As the game progressed, our waitress would keep refilling the two pitchers of beer on the two tables in front of us every time we emptied them. In the second half, some of our friends got up and walked around the bar to talk to other folks, and by the middle of the third quarter, I found myself alone in front of one of the pitchers while a few of my friends sat on the other side of the booth in front of the other.

The waitress kept refilling both of them.

At the same rate.

Needless to say, I was nervous and not making good decisions that night. My rough estimate is I drank four to five pitchers just in the second half and overtimes alone.

I didn’t sit down in the fourth quarter, standing next to my emotional-support pitcher and watching on the big TV over the bar. As the ball sailed over Rahim Moore’s head, my spirit left my body and I collapsed in a heap, lying face-down on a sticky Boston bar floor on a Saturday night.

Regaining my senses after an unknown amount of time I shudder to think about, then realizing to some degree what I had just done, I sulked back to the booth and finished what was left of the pitcher as my phone filled up with texts I never answered.

To this day, I still have never seen Justin Tucker’s game-winning field goal go through the uprights and I never will.
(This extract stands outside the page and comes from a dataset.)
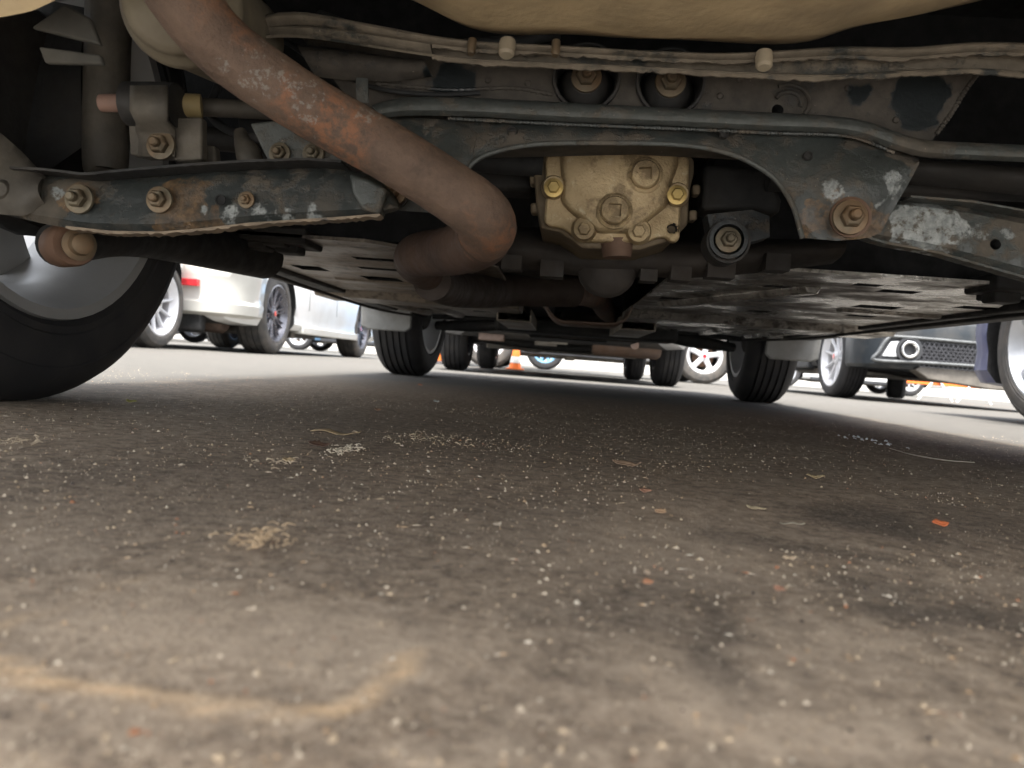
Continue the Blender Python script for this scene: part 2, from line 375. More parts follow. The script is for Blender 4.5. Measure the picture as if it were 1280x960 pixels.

By that point in double overtime, I had slunk over near the door in preparation for the angriest Irish goodbye of my life. As soon as the kick from the greatest kicker ever straightened out, I turned and high-tailed it towards the T in a drunken and enraged stupor.

The trip back to my apartment from north Boston took roughly an hour, and on the bus, I remember someone throwing up on themselves. I broke down cackling because a voice in my head said, “I just watched the Broncos do that.” The entire bus glared at me in horror, and I jumped off at the next stop in complete and utter shame, then stumbled the rest of the way home.

I got back to my apartment and collapsed face-first into bed after what is still to this day the worst sports night of my entire life (and I went to the 2014 Super Bowl only to watch the Broncos lose 43-8, not getting back to my bed until four a.m.).

Waking up the next morning and seeing remnants of that Boston bar stuck to my pillow still is only the second-worst thing to happen to me over the course of that night and the following morning.

Like I stressed in the opening to this blog, us Broncos fans are unwell, and it began long before we made Joe Flacco elite. This concludes your weekly edition of Splinter sports (mostly) Remembers a Play.